Eco-friendly packaging matters. Earlier this year (July 2015) Tetra Pak ran an environmental survey that encompassed 6,000 consumers in 12 countries. More than three-quarters of respondents stated that environmentally-friendly packaging influences the brand they buy. For brands across the world it means that eco-friendly packaging is no longer just a case of being kinder to Mother Nature – it’s business-critical.

Here are five of our favourite examples of eco-friendly designs.

1 – Tomato packaging made from tomato plants (Solidus Solutions)

Every year tomato growers compost huge quantities of residue from tomato plants. Packaging manufacturer Solidus Solutions gave Dutch tomato brand Duijvestijn Tomaten another option: turn the raw materials into packaging. The tomato plant residue is combined with waste paper fibres and processed into solid board to make the perfect home for their vine tomatoes.

2 – Wine bottles packaged with mushrooms (Ecovative)

Normally the closest mushrooms and wine get to each other is with a risotto and a bottle of plonk. Not anymore. New York biomaterials company Ecovative has developed a way to make 100% compostable wine packaging from mushrooms. It’s made from agricultural bi-products (such as corn stalks) and the vegetative root structure of mushrooms known as mycelium. It has the versatility to replace plastics, polystyrene and a glut of other man-made materials. There are no petrochemicals and when the material is disposed of it fills the soil with nutrients.

3 – Preserve your food with lobster film (University of the Basque Country)
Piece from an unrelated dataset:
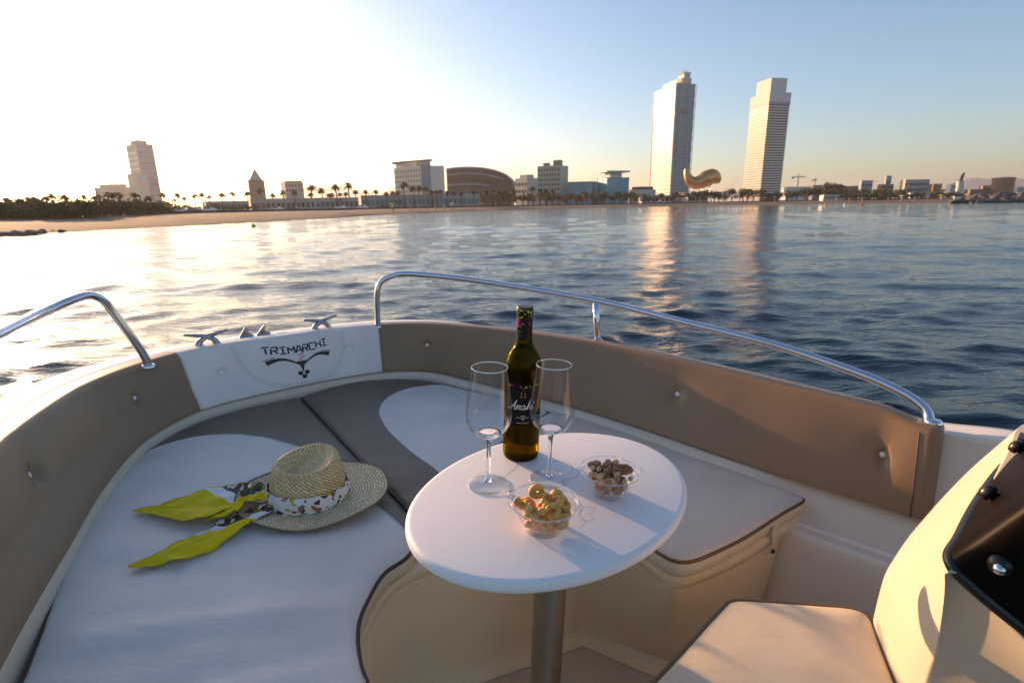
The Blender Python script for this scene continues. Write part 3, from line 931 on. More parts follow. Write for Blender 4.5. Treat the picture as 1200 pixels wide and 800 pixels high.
for j in range(kk): cols.append(spline([g[j] for g in gcur], 8))
n = len(cols[0]); cons.add([p for c_ in cols for p in c_], [(j * n + i, (j + 1) * n + i, (j + 1) * n + i + 1, j * n + i + 1) for j in range(kk - 1) for i in range(n - 1)])
con = part('console', cons, MT['console_gel'], boat)
rim = cols[-1]
# top of the console behind the screen
tp = MB(); nr = len(rim); cen = Vector((1.05, .45, .33))
tp.add(list(rim) + [p.lerp(cen, .15) + Vector((0, 0, .012)) for p in rim] + [cen + Vector((0, 0, .03))], [(i, i + 1, nr + i + 1, nr + i) for i in range(nr - 1)] + [(nr + i, nr + i + 1, 2 * nr) for i in range(nr - 1)])
part('console_top', tp, MT['console_gel'], con)
# tinted wrap-round windscreen standing just inside the rim
scr_base = spline([HP(1.10, .985, .36), HP(.98, .900, .385), HP(.90, .836, .398), HP(.78, .748, .400), HP(.662, .652, .400), HP(.575, .575, .400), HP(.530, .534, .405), HP(.545, .508, .425), HP(.600, .468, .462), HP(.68, .395, .50), HP(.80, .27, .54), HP(.95, .13, .57)], 8)
ns = len(scr_base); wsb = MB()
def scr_pt(i, v, off=0.):
    b = scr_base[i]; lean = (-BOW_AX) * .13 + Vector((0, 0, .27))
    a = scr_base[max(0, i - 1)]; c_ = scr_base[min(ns - 1, i + 1)]; t = (c_ - a).normalized(); nn = t.cross(lean).normalized()
    return b + lean * v * (.75 + .25 * smooth(i / 30.)) + nn * off
nv = 8
for off in (.003, -.003):
    o_ = len(wsb.v)
    for i in range(ns):
        for j in range(nv + 1): wsb.v.append(scr_pt(i, j / nv, off))
    for i in range(ns - 1):
        for j in range(nv):
            a = o_ + i * (nv + 1) + j; wsb.f.append((a, a + nv + 1, a + nv + 2, a + 1))
wsn = part('windscreen', wsb, MT['acrylic'], con)
mb = MB(); mb.tube([p + Vector((0, 0, .000)) for p in scr_base], .0075, 8); part('windscreen_seal', mb, MT['rubber'], wsn)
for i in (24, 36, 54, 64):
    for v in (.16,):
        p = scr_pt(i, v, 0); t = (scr_pt(i + 1, v) - scr_pt(i - 1, v)).normalized(); lean = (scr_pt(i, 1) - scr_pt(i, 0)).normalized(); nn = t.cross(lean).normalized()
        if nn.dot(Vector((-1, 0, 0))) < 0: nn = -nn
        b = MB(); q = nn.to_track_quat('Z', 'Y').to_matrix()
        b.lathe([(.006, -.02), (.006, .006), (.010, .007), (.0115, .012), (.010, .017), (.004, .020), (0, .0205)], 18); b.v = [q @ v_ + p for v_ in b.v]
        part('bolt', b, MT['rubber'], wsn)
        if i == 54:
            b = MB(); b.sphere(p + nn * .021, .0065, 14, (1, 1, 1)); part('bolt_cap', b, MT['steel'], wsn)
mb = MB(); p = scr_pt(14, .05); mb.tube([p, scr_pt(14, .55, .012), scr_pt(10, .95, .02)], .008, 10); part('screen_bracket', mb, MT['steel'], wsn)
mb = MB(); mb.box(scr_pt(17, .06), (.035, .03, .022), Matrix.Rotation(R(42), 3, 'Z')); part('screen_clamp', mb, MT['rubber'], wsn, sm=False)

# ================================================================== THINGS ON BOARD
# pedestal table, oval top
TC = Vector((.0835, .8336, .22)); TA, TB = .2815, .205
TLa = Vector((.747, .665, 0)); TSh = Vector((-.665, .747, 0))
tb = top('pedestal_table', 'small white oval pedestal table in the middle of the footwell', 'table', (TC.x, TC.y, -.43))
mb = MB()
prof = [(0, 0), (-.003, 0), (-.006, -.0012), (-.0085, -.0045), (-.0095, -.009), (-.0095, -.019), (-.0085, -.023), (-.006, -.026), (-.002, -.027)]
n = 96; rows = []
for (o_, z) in prof:
    rows.append([TC + TLa * ((TA + o_ + .0075) * math.cos(2 * PI * k / n)) + TSh * ((TB + o_ + .0075) * math.sin(2 * PI * k / n)) + Vector((0, 0, z)) for k in range(n)])
ro = MB()
prof2 = [(-.010, 0), (-.006, -.0006), (-.003, -.0022), (-.0008, -.005), (0, -.008), (0, -.013), (-.001, -.0165), (-.003, -.0190), (-.008, -.020)]
rows = [[TC + TLa * ((TA + o_) * math.cos(2 * PI * k / n)) + TSh * ((TB + o_) * math.sin(2 * PI * k / n)) + Vector((0, 0, z)) for k in range(n)] for o_, z in prof2]
ro.add([p for r_ in rows for p in r_], [(i * n + k, (i + 1) * n + k, (i + 1) * n + (k + 1) % n, i * n + (k + 1) % n) for i in range(len(rows) - 1) for k in range(n)] + [tuple(range(n)), tuple((len(rows) - 1) * n + k for k in range(n))[::-1]])
part('tabletop', ro, MT['table_white'], tb, ang=40)
mb = MB(); PCn = Vector((TC.x, TC.y, 0)); mb.lathe([(.06, .190), (.06, .186), (.031, .180), (.0305, -.395), (.034, -.40), (.034, -.415), (.075, -.422), (.08, -.4299)], 40, PCn)
part('pedestal', mb, MT['pole_metal'], tb, ang=40)
# faint line drawing printed on the table top
dr = MB(); tf = lambda x, y: Vector((x, y, .2203))
def scribble(pts, wdt=.0010, k=6): ribbon(dr, tf, [(p.x, p.y) for p in spline([(x, y, 0) for x, y in pts], k)], wdt)
scribble([(.060, .905), (.085, .935), (.120, .925), (.118, .890), (.090, .880), (.070, .900)])
scribble([(.10, .86), (.125, .875), (.135, .90), (.15, .915), (.17, .91), (.165, .89), (.14, .88)])
scribble([(.015, .80), (.0, .785), (.01, .765), (.03, .775), (.025, .80), (.0, .81)])
scribble([(.118, .80), (.125, .775), (.118, .755), (.125, .735), (.115, .72)])
scribble([(.125, .775), (.135, .780), (.145, .772), (.140, .760), (.128, .758)])
scribble([(.118, .742), (.130, .738), (.14, .742), (.137, .752)])
scribble([(.08, .83), (.10, .81), (.115, .80), (.11, .83), (.098, .85), (.105, .87)])
scribble([(-.01, .87), (.01, .90), (.02, .93)])
for i in range(9): scribble([(.128 + i * .008, .925 - i * .0055), (.132 + i * .008, .932 - i * .0055)], .0008, 2)
part('tabletop_print', dr, MT['grey_ink'], tb, sm=False, kind='stuff')

# wine bottle
BC = Vector((.023, .961, .2205))
bo = top('wine_bottle', 'full amber wine bottle with black label and black neck foil behind the two glasses', 'bottle', BC)
RB = .0362
prof = [(0, .006), (.018, .004), (.030, .0008), (.0335, .0), (RB - .0008, .004), (RB, .010), (RB, .178), (RB - .0006, .190), (RB - .003, .203), (RB - .008, .215), (RB - .014, .2245), (RB - .0185, .232), (.0155, .240), (.0147, .250), (.0142, .30), (.0142, .303), (0, .303)]
mb = MB(); mb.lathe(prof, 64, BC); part('glass_body', mb, MT['bottle_glass'], bo, ang=50)
cap = [(.0152, .238 + .008), (.0154, .246), (.0150, .290), (.0158, .291), (.0160, .297), (.0158, .3035), (.0150, .3055), (0, .306)]
mb = MB(); mb.lathe([(.0150, .2458)] + cap, 48, BC); cp = part('neck_foil', mb, MT['capsule'], bo, ang=50)
front = math.atan2(-BC.y, -BC.x) + .05
def cyl(rad, a0=front): return lambda s_, z: BC + Vector((rad * math.cos(a0 + s_ / rad), rad * math.sin(a0 + s_ / rad), z))
mb = MB(); f_ = cyl(RB + .0004)
lw = .036
mb.grid(lambda u, v: f_(lerp(-lw, lw, u), lerp(.078, .163, v)), 30, 2)
mb.grid(lambda u, v: cyl(RB + .0001)(lerp(-lw, lw, u) * .999, lerp(.0782, .1628, v)), 30, 2)
lb = part('label', mb, MT['label_black'], bo)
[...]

It’s still at the research stage, but chitosan has the potential to revolutionise the way consumers preserve leftover food. It’s essentially a film made from the shells of crustaceans such as crabs, crayfish, shrimp, krill, barnacles and lobster. Not only is it biodegradable, it also has natural antimicrobial properties to slow the rate at which foods spoil.

4 – Hazelnut packaging for dinner party treat (Stora Enso/PTS)

They have laid claim to crafting the dinner party chocolate sweet of choice since 1982. Now the manufacturers of Ferrero Rocher are having a go at creating eco-friendly packaging too. Ferrero is the world’s largest consumer of hazelnuts. Rather than put the empty shells to waste, they have teamed up with packaging manufacturer Stora Enso and German research firm PTS to use them in packaging. The hazelnut fibres are only used in the middle layer of board packaging to protect consumers with nut allergies.

5 – Eco-friendly thinking takes to water (360)

Holding water – or any liquid – in a bottle made of paper might not sound like the smartest idea. But that didn’t stop the manufacturers behind Paper Water Bottle – a one-use, disposable bottle made from a blend of sugar cane, bamboo, bagasse, and wheat straw. It’s the first bottle of its kind and is designed to help tackle the problem that only 14% of plastic bottles are recycled.